Trust life insurance policies should be reviewed with the same scrutiny as trust investments. For example, a policy purchased to fund federal estate taxes might no longer be necessary in light of the increasing exemption amounts (currently $5.45 million, twice that for husband and wife). Assuming the policy is still needed for estate or other family wealth transfer purposes the policy may not be performing as originally projected.  Accordingly, premiums might need to be increased or could be reduced. There are numerous types of policies and they all have complicated terms and are governed by complex rules. As such it is important to have an independent insurance expert regularly review your trust policies.

We recently met with Mark Leyden, an insurance advisor who frequently works with dealers, we recommend the following be examined in a policy review:

  • Objective: What was the purpose of the policy at origination and has that changed?
  • Premiums: Are they adequate to support the policy during its life expectancy? In some cases, premiums will need to be increased to provide sufficient coverage to address your goals. Are premiums being paid in a timely manner? Without proper attention, policies could lapse. If a policy lapses, there is no benefit, and, not incidentally, this would likely be grounds for a lawsuit against the trustee.
  • Death benefit: Is the benefit amount appropriate to address your current business and financial situation?
  • Health status: Is the insured’s ability to obtain a new policy in question due to declining health? Alternately, treatments for certain conditions have improved to the point that insurance underwriters have adjusted premiums downward which means that a new policy may provide the same benefits at a significantly reduced cost.
  • Market conditions: Insurance is a very competitive business. You might be able to increase death benefits without an increase in premium simply because of favorable market pressures.

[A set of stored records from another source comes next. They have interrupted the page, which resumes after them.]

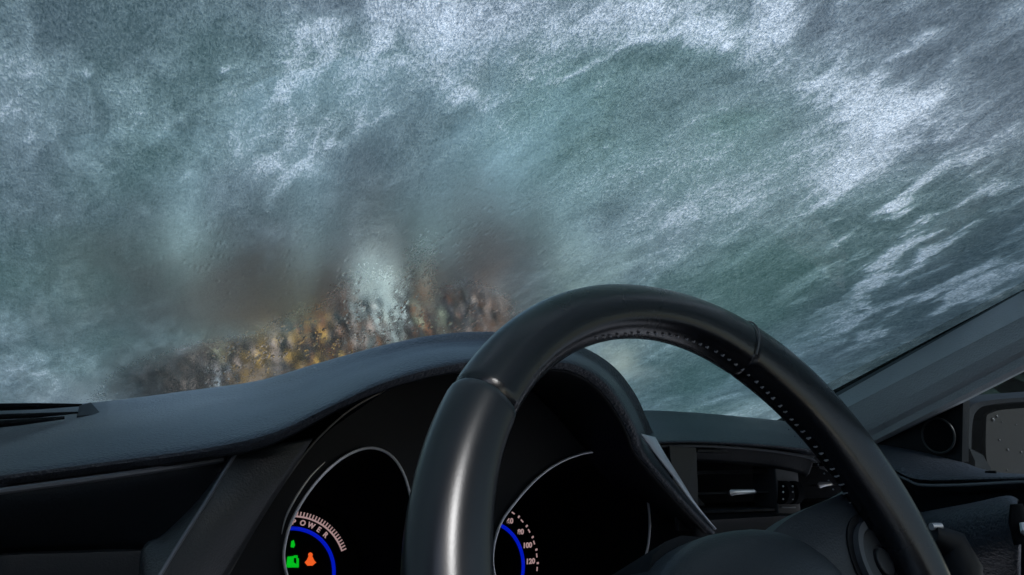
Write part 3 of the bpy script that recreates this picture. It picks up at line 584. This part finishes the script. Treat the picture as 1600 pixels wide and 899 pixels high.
# ------------------------------------------------------------------ steering wheel
T_, WY = .4587, .1117
n_ = V((math.sin(WY) * math.cos(T_), -math.cos(WY) * math.cos(T_), math.sin(T_)))
a_ = V((math.cos(WY), math.sin(WY), 0)); b_ = n_.cross(a_)
if b_.z < 0: b_ = -b_
WC = V((.3076, .3047, H - .1162)); WR = .1716
def W(px, py, h=0.0):
    d = ray(px, py); o = V((0, 0, H)); t = (WC + n_ * h - o).dot(n_) / d.dot(n_); return o + d * t
def WP(r_, th, h=0): return WC + (a_ * math.cos(R(th)) + b_ * math.sin(R(th))) * r_ + n_ * h
sw = empty('steering_wheel', WC, 'black leather steering wheel with a stitched rim seen from the passenger side', 'steering wheel')
def bumpf(x, c, w_): return math.exp(-((x - c) / w_) ** 2)
def wrap(d): return (d + 180) % 360 - 180
def radii(th):
    t = wrap(th)
    ri = .0165 * (1 + .62 * bumpf(t, 24, 26) + .25 * bumpf(t, 55, 18) + .25 * bumpf(wrap(t - 170), 0, 20))
    ro = .0165 * (1 + .28 * bumpf(t, 48, 26) - .04 * bumpf(t, 85, 12))
    return ri, ro
def section(th, grow=0, n=28):
    ri, ro = radii(th); row = []
    for k in range(n):
        f = 6.2832 * k / n; c, s = math.cos(f), math.sin(f); rr = (ro if c > 0 else ri) + grow; hh = .0155 + grow
        # gentle crease towards the hub on the driver's face
        e = 1.0
        if c < 0 and s > 0: e = 1.0 + .07 * math.exp(-((f - 2.35) / .16) ** 2)
        row.append(WP(WR + c * rr * e, th, s * hh * e))
    return row
def rim(name, t0, t1, mt, grow=0, n=120):
    rows = []
    for k in range(n + 1):
        th = t0 + (t1 - t0) * k / n; ed = min(k, n - k) / n * abs(t1 - t0); gw = grow - .0012 * math.exp(-(ed / .5) ** 2)
        rows.append(section(th, gw))
    return MB().loft(rows, True, capa=True, capb=True).build(name, mt, sw, sharp=50)
SEAM_L, SEAM_R = 139, 62
rim('rim_cover', SEAM_R - .25, SEAM_L + .0, M_leather)
rim('rim_cover', -32, SEAM_R + .0, M_leather)
rim('rim_grip', SEAM_L + .25, 215, M_grip, .0009)
rim('rim_grip', 215.3, 327.7, M_leather)
# stitches along the hub side of the rim
mb = MB()
pxs = [(928, 528), (960, 524), (1000, 521), (1045, 524), (1088, 536), (1130, 557), (1170, 588), (1205, 622), (1237, 658), (1265, 690), (1290, 722), (1310, 755), (1321, 785), (1323, 797)]
def on_rim(px, py):                                # first meeting of a sight line with the rim surface
    d = ray(px, py).normalized(); o = V((0, 0, H))
    best = None
    for k in range(260):
        p = o + d * (.25 + .0015 * k); q = p - WC; h = q.dot(n_); u, v = q.dot(a_), q.dot(b_); r_ = math.hypot(u, v); th = math.degrees(math.atan2(v, u))
        ri, ro = radii(th); c = r_ - WR; f = (c / (ro if c > 0 else ri)) ** 2 + (h / .0155) ** 2
        if f < 1.03: return p, (WP(WR, th) - p).normalized() * -1
        if best is None or f < best[0]: best = (f, p, (WP(WR, th) - p).normalized() * -1)
    return best[1], best[2]
path = spline([V((a, b, 0)) for a, b in pxs], 12)
acc = 0; nxt = 0
for i in range(1, len(path)):
    acc += (path[i] - path[i - 1]).length; stepp = 11 + 5 * i / len(path)
    if acc >= nxt:
        nxt += stepp; p = path[i]; t = (path[i] - path[i - 1]).normalized(); k = i / len(path)
        L_ = 3.4 + 5.0 * k; d2 = V((math.cos(-.15 - .25 * (1 - k)), math.sin(-.15), 0))
        P1, N1 = on_rim(p.x, p.y); P2, N2 = on_rim(p.x + d2.x * L_, p.y + d2.y * L_)
        mb.tube([P1 + N1 * .0002, P1.lerp(P2, .5) + N1 * .0011, P2 + N2 * .0002], [.0004, random.uniform(.0005, .0008), .0004], 6)
        if k > .62:
            P1, N1 = on_rim(p.x - 9, p.y + 7); mb.ball(P1 + N1 * .0002, .0006, .0006, .0006, 6, 4)
mb.build('stitching', M_thread, sw)
# thin ridge of thread across the rim at the upper seam
for sm in (SEAM_R,):
    MB().tube([section(sm, .0006, 60)[k] for k in range(2, 22)], .0006, 6).build('seam', mat('seam_thread', (.12, .12, .125), .6), sw)
# hub, spokes
def dome(name, cu, cv, a, b, h0, h1, mt, n=48, m=10, e=2.4):
    rows = []
    for i in range(m + 1):
        f = i / m; s = math.cos(f * math.pi / 2) ** .75; hh = h0 + (h1 - h0) * math.sin(f * math.pi / 2)
        row = []
        for k in range(n):
            t = 6.2832 * k / n; c_, s_ = math.cos(t), math.sin(t); row.append(WC + a_ * (cu + a * s * math.copysign(abs(c_) ** (2 / e), c_)) + b_ * (cv + b * s * math.copysign(abs(s_) ** (2 / e), s_)) + n_ * hh)
        rows.append(row)
    rows.insert(0, [p - n_ * .03 for p in rows[0]])
    return MB().loft(rows, True, capa=True).build(name, mt, sw)
dome('airbag_cover', .022, -.032, .086, .073, -.012, .016, M_hub)
def spoke(s):
    rows = []
    for k in range(13):
        f = k / 12; x = (.055 + (.165 - .055) * f) * s; top_ = (.052 - .020 * (1 - f) ** 3 + .008 * f ** 4) if s > 0 else .004; bot = -.055 - .012 * f ** 3; h = -.016 + .010 * f
        rows.append([WC + a_ * x + b_ * (top_ * c + bot * (1 - c)) + n_ * (h + dh) for c, dh in ((1, -.018), (1.0, -.004), (.94, .001), (.7, .003), (.4, .003), (.08, .001), (0, -.004), (0, -.018))])
    return MB().loft(rows, True, capa=True, capb=True).build('spoke', M_hub, sw)
spr = spoke(1); spoke(-1)
rows = [[WC + b_ * y + a_ * x + n_ * (-.016 + dh) for x, dh in ((-.035, -.01), (-.03, 0), (.03, 0), (.035, -.01))] for y in (-.05, -.10, -.165)]
MB().loft(rows, True, capa=True, capb=True).build('spoke', M_hub, sw)
def wring(mb, cu, cv, r0_, r1, h, e=1.0, a0=0, a1=360, n=40, th=.002):
    rows = []
    for k in range(n + 1):
        t = R(a0 + (a1 - a0) * k / n); d = a_ * math.cos(t) + b_ * math.sin(t) * e; c = WC + a_ * cu + b_ * cv
        rows.append([c + d * r0_ + n_ * h, c + d * r0_ + n_ * (h + th), c + d * r1 + n_ * (h + th), c + d * r1 + n_ * h])
    return mb.loft(rows, True, capa=a1 - a0 < 360, capb=a1 - a0 < 360)
pp = W(1372, 882, -.008) - WC; pu, pv = pp.dot(a_), pp.dot(b_)
M_btn = mat('button_plastic', (.018, .02, .024), .4, var=.2)
b0 = wring(MB(), pu, pv, 0, .027, -.010, 1.15, th=.0035).build('switch_pad', M_black, spr.parent)
wring(MB(), pu, pv, .0095, .0175, -.0065, 1.15, th=.003).build('button_ring', M_btn, b0)
wring(MB(), pu, pv, .0185, .0225, -.0065, 1.15, 100, 215, th=.004).build('button', mat('grey_button', (.07, .075, .085), .4), b0)
wring(MB(), pu, pv, .0195, .0262, -.0065, 1.15, -20, 70, th=.003).build('button', M_btn, b0)
wring(MB(), pu, pv, .0195, .0262, -.0065, 1.15, -70, -24, th=.003).build('button', M_btn, b0)
wring(MB(), pu, pv, 0, .0075, -.0065, 1.15, th=.0045).build('button', M_btn, b0, bevel=.001)
MB().tube([WC - n_ * .02, WC - n_ * .24 - V((0, 0, .03))], .045, 20).build('column_cowl', M_black, sw)

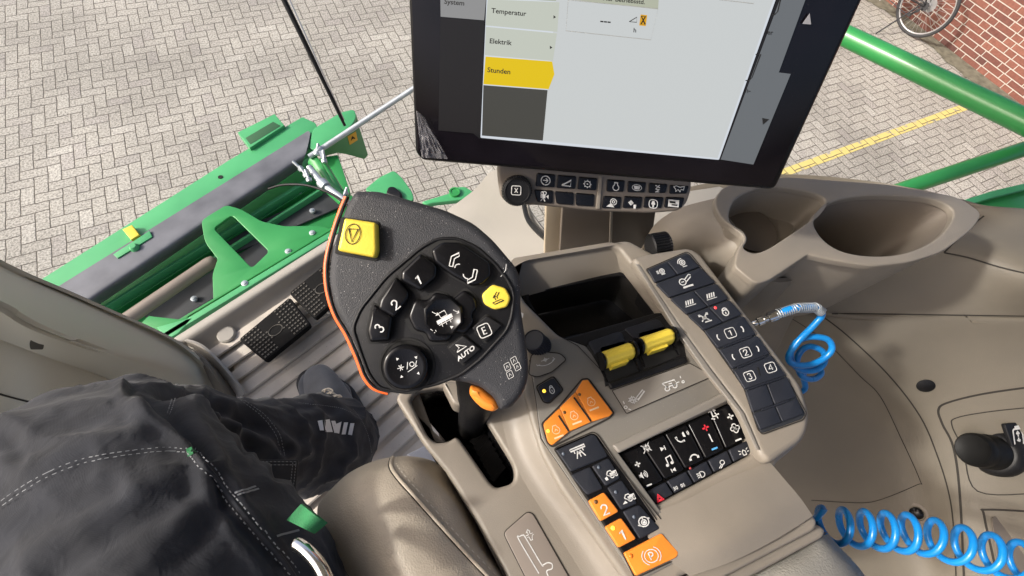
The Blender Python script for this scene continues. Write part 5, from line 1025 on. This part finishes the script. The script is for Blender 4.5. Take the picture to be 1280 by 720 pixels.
# dark outlines: joints of let-in films and panels, with contact shade drawn in
def joint_shade(name, pts, pl, r, wpx, par, lift=.0003):
    q = fillet(pts, r); return mark_px(name, [q + [q[0]]], pl, wpx, GAP, par, lift)
joint_shade('film_joint_shade', [Z6(105, 520), Z6(210, 428), Z6(235, 435), Z6(420, 760), Z6(240, 790)], PLD.up(.0003), 6, 1.6, pp)
joint_shade('film_joint_shade', [(765, 488), (862, 454), (892, 470), (783, 517)], PD.up(.0028), 2, 1.0, lf)
joint_shade('film_joint_shade', [Z5(62, 205), Z5(72, 130), Z5(110, 118), Z5(180, 125), Z5(205, 148), Z5(150, 195), Z5(95, 214)], PD.up(.0030), 4, 1.1, pl_)
joint_shade('key_joint_shade', [Z6(330, 148), Z6(345, 136), Z6(502, 70), Z6(524, 82), Z6(815, 503), Z6(892, 608), Z6(874, 636), Z6(688, 722), Z6(634, 610)], PD.up(.0026), 4, 1.2, cn)
joint_shade('key_joint_shade', [Z4(70, 146), Z4(201, 89), Z4(215, 97), Z4(472, 422), Z4(528, 503), Z4(587, 608), Z4(577, 629), Z4(445, 676), Z4(430, 661), Z4(385, 526), Z4(259, 347), Z4(117, 206)], PS.up(.0006), 3, 1.3, cn)
joint_shade('key_joint_shade', [Z5(112, 388), Z5(176, 325), Z5(262, 222), Z5(286, 219), Z5(383, 348), Z5(368, 366), Z5(150, 476), Z5(132, 460)], PD.up(.0028), 3, 1.6, cn)
joint_shade('key_joint_shade', [Z5(90, 249), Z5(155, 210), Z5(193, 262), Z5(139, 313), Z5(117, 308)], PD.up(.0028), 4, 1.4, lk)
mark_px('field_joint_shade', [[(662, 450), (670, 500), (676, 548), (705, 590), (806, 738)]], PD.up(.0014), 1.0, GAP, cn)
mark_px('field_joint_shade', [[(742, 545), (860, 690), (852, 700)], [(701, 421), (722, 432), (762, 474)]], PD.up(.0028), .9, GAP, cn)
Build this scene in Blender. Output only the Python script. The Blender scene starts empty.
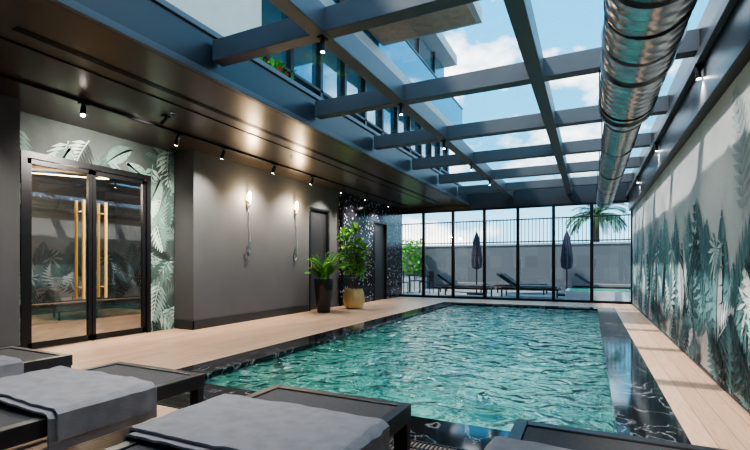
import bpy, bmesh, math, random
from mathutils import Vector, Matrix
random.seed(7)
S=bpy.context.scene
pi=math.pi
# ------------------------------------------------------------------ materials
def newmat(name):
    m=bpy.data.materials.new(name); m.use_nodes=True
    nt=m.node_tree; b=nt.nodes['Principled BSDF']
    return m,nt,b
def mat(name,col,rough=.5,metal=0,var=.0,scale=6,bump=0,bscale=40,emit=None,estr=0,spec=None,coat=0):
    m,nt,b=newmat(name)
    b.inputs['Base Color'].default_value=(*col,1); b.inputs['Roughness'].default_value=rough
    b.inputs['Metallic'].default_value=metal
    if spec is not None: b.inputs['Specular IOR Level'].default_value=spec
    if coat: b.inputs['Coat Weight'].default_value=coat; b.inputs['Coat Roughness'].default_value=.05
    tc=nt.nodes.new('ShaderNodeTexCoord')
    if var>0:
        n=nt.nodes.new('ShaderNodeTexNoise'); n.inputs['Scale'].default_value=scale; n.inputs['Detail'].default_value=6
        nt.links.new(tc.outputs['Object'],n.inputs['Vector'])
        r=nt.nodes.new('ShaderNodeValToRGB')
        r.color_ramp.elements[0].position=.3; r.color_ramp.elements[1].position=.7
        r.color_ramp.elements[0].color=(*[c*(1-var) for c in col],1); r.color_ramp.elements[1].color=(*[min(1,c*(1+var)) for c in col],1)
        nt.links.new(n.outputs['Fac'],r.inputs['Fac']); nt.links.new(r.outputs['Color'],b.inputs['Base Color'])
    if bump>0:
        n2=nt.nodes.new('ShaderNodeTexNoise'); n2.inputs['Scale'].default_value=bscale; n2.inputs['Detail'].default_value=4
        nt.links.new(tc.outputs['Object'],n2.inputs['Vector'])
        bp=nt.nodes.new('ShaderNodeBump'); bp.inputs['Strength'].default_value=bump; bp.inputs['Distance'].default_value=.01
        nt.links.new(n2.outputs['Fac'],bp.inputs['Height']); nt.links.new(bp.outputs['Normal'],b.inputs['Normal'])
    if emit: b.inputs['Emission Color'].default_value=(*emit,1); b.inputs['Emission Strength'].default_value=estr
    return m
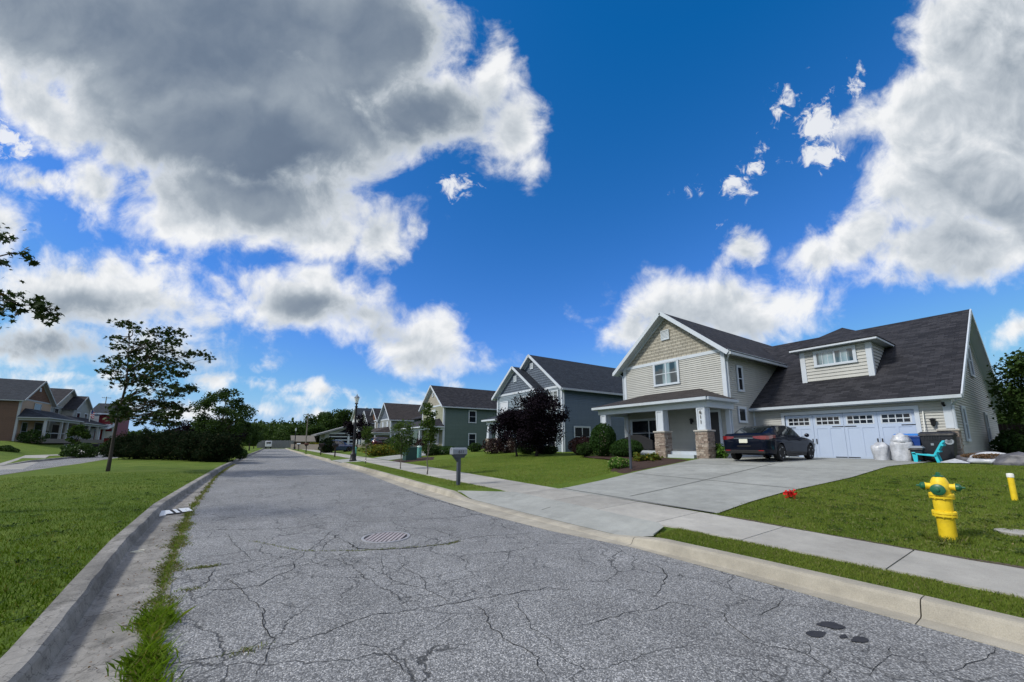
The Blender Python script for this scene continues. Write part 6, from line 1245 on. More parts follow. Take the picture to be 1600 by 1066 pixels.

To ensure trust policies remain relevant to your needs, conduct a review every three years. Include these five steps in your review:

  1. Request an inforce ledger or illustration from insurance company, which shows a policy’s future premiums, cash value and death benefits. The ledger will help evaluate the adequacy of your premium and reveal whether a lapse is imminent.
  2. Locate the policy origination form, which indicates the basis for purchase at the policy’s issuance date.
  3. Conduct a marketplace review, comparing your existing policy to a newer policy. We have seen dealers able to increase the death benefit by 40 percent without a premium increase.
  4. Confirm the financial health of the insurer. Its strength is critical to its ability to live up to the policy’s promise.
  5. Review your estate plan to ensure the trust and insurance accommodate your current estate plan.

Trustees, both individual and corporate, have fiduciary obligations to manage the insurance policies inside the trust. Regular policy reviews are an important part of that responsibility.